С большой высоты Якутия (по крайней мере, ее центральная, обитаемая якутами часть) больше всего была бы похожа на Луну с ее бесчисленными круглыми кратерами, если бы эти кратеры не были наполнены водой и не образовывали бы те полтора миллиона озер, о которых всегда говорят сами якуты.
Когда смотришь на эти бесчисленные круглые озера, первой приходит мысль именно о их космическом, метеоритном происхождении: чего проще – были кратеры, а потом в них накопилась вода. Но происхождение их связано, оказывается (любимое словечко Кулаковского), не с метеоритами, а с вечной мерзлотой.

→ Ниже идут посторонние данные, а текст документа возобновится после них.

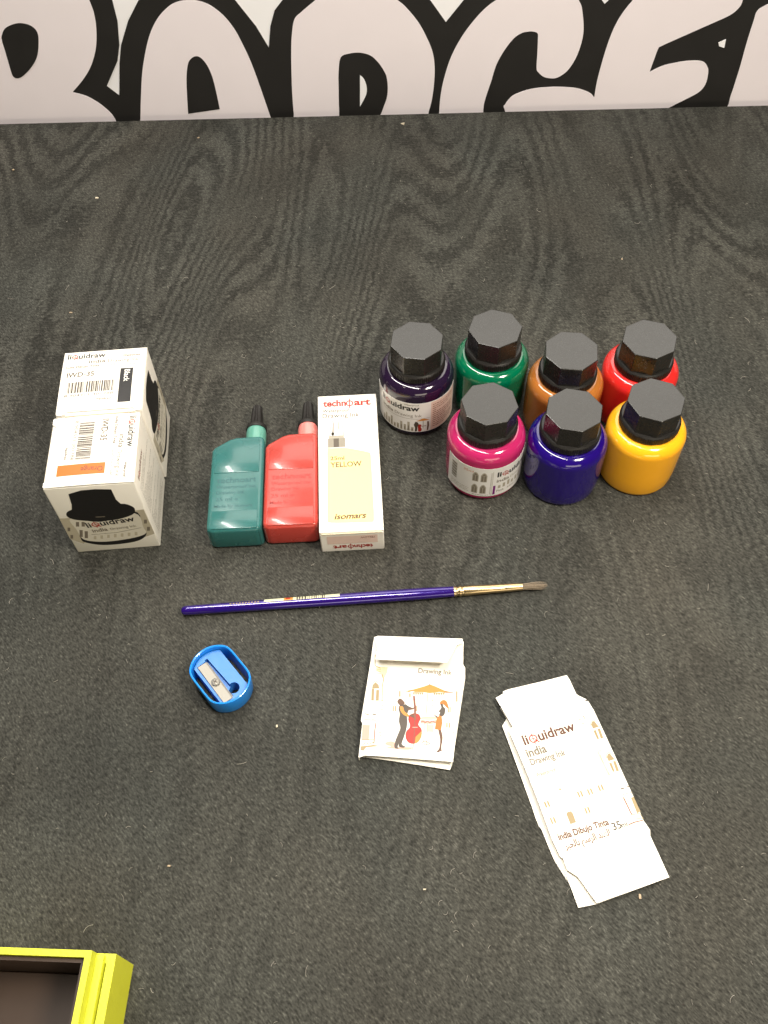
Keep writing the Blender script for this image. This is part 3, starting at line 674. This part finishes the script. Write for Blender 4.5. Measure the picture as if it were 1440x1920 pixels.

Я не знаю точной геологической механики происхождения этих озер, но известно, что под всей Якутией на глубине одного метра лежит загадочная вечная мерзлота. Это именно из нее извлекают время от времени цельных мамонтов, мясо которых годится, как говорят, хоть бы и на котлеты, собаки, во всяком случае, его едят. А ведь оно пролежало в мерзлоте тридцать тысяч лет. В деревенских или дачных условиях хорошо обходиться без холодильников. Один писатель потом показал мне на своей даче ледник: хранилище, выкопанное в вечной мерзлоте. Это были просторные подземные апартаменты, в которых хранилось в тот момент: часть лошадиной туши, четверть медвежьей туши, половина лося, сто двадцать зайцев, триста уток, восемнадцать гусей и три мешка рыбы. Все это добыто на охоте, за исключением половины лошади, которую писатель привез из колхоза как гонорар за проведенный для колхозников литературный вечер.